### EXERCISE
Set down the listing below verbatim, but only from its first line through the line containing "S.view_settings.exposure = -0.10".
* Start RECORDS TO USE *
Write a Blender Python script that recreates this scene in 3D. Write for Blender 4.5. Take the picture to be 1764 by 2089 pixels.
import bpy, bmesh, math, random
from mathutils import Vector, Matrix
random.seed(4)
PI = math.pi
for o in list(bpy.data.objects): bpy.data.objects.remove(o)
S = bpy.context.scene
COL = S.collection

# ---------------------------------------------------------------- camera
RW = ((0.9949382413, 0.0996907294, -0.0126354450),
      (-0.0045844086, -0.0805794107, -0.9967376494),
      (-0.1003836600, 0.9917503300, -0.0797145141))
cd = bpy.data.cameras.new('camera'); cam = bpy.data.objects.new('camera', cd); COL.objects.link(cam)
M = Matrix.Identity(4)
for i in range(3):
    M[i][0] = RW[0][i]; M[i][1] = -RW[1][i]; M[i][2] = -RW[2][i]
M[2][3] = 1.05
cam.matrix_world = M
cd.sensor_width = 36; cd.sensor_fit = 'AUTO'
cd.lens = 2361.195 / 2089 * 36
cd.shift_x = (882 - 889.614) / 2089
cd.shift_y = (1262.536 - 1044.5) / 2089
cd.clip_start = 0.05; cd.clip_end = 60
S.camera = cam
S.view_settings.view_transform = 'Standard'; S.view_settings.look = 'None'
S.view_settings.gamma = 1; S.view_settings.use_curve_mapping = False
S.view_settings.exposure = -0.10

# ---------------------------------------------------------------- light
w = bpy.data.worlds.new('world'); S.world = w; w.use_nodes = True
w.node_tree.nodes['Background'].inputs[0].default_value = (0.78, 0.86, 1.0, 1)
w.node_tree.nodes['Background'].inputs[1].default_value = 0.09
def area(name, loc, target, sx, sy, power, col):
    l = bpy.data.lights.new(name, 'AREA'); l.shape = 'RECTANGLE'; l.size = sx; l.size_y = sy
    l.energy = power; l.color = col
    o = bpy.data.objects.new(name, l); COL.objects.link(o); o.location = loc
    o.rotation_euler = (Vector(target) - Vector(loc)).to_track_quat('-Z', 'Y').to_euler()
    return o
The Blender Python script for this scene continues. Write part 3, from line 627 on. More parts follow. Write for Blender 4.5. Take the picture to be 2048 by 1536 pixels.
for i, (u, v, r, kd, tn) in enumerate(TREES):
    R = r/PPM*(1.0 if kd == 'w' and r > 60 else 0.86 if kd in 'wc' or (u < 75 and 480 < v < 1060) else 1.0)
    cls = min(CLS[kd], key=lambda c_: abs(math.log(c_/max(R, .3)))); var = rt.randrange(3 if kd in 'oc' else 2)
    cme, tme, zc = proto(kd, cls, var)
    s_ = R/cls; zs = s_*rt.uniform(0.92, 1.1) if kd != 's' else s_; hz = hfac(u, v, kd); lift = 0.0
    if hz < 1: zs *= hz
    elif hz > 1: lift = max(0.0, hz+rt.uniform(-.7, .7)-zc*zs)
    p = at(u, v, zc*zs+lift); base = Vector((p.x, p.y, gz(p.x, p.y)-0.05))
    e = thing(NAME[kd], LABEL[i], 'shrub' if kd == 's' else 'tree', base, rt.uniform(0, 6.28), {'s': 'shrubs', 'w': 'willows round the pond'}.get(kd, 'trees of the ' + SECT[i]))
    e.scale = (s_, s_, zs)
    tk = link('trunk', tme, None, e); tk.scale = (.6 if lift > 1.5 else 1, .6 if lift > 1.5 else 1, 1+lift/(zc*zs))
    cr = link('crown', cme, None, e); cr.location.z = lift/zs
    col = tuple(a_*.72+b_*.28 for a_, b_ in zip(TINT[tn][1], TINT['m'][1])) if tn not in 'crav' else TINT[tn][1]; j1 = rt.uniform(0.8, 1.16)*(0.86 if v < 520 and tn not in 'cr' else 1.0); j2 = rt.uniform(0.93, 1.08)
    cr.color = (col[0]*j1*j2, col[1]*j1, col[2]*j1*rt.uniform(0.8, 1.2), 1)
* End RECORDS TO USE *
### TASK SOLUTION
Write a Blender Python script that recreates this scene in 3D. Write for Blender 4.5. Take the picture to be 1764 by 2089 pixels.
import bpy, bmesh, math, random
from mathutils import Vector, Matrix
random.seed(4)
PI = math.pi
for o in list(bpy.data.objects): bpy.data.objects.remove(o)
S = bpy.context.scene
COL = S.collection

# ---------------------------------------------------------------- camera
RW = ((0.9949382413, 0.0996907294, -0.0126354450),
      (-0.0045844086, -0.0805794107, -0.9967376494),
      (-0.1003836600, 0.9917503300, -0.0797145141))
cd = bpy.data.cameras.new('camera'); cam = bpy.data.objects.new('camera', cd); COL.objects.link(cam)
M = Matrix.Identity(4)
for i in range(3):
    M[i][0] = RW[0][i]; M[i][1] = -RW[1][i]; M[i][2] = -RW[2][i]
M[2][3] = 1.05
cam.matrix_world = M
cd.sensor_width = 36; cd.sensor_fit = 'AUTO'
cd.lens = 2361.195 / 2089 * 36
cd.shift_x = (882 - 889.614) / 2089
cd.shift_y = (1262.536 - 1044.5) / 2089
cd.clip_start = 0.05; cd.clip_end = 60
S.camera = cam
S.view_settings.view_transform = 'Standard'; S.view_settings.look = 'None'
S.view_settings.gamma = 1; S.view_settings.use_curve_mapping = False
S.view_settings.exposure = -0.10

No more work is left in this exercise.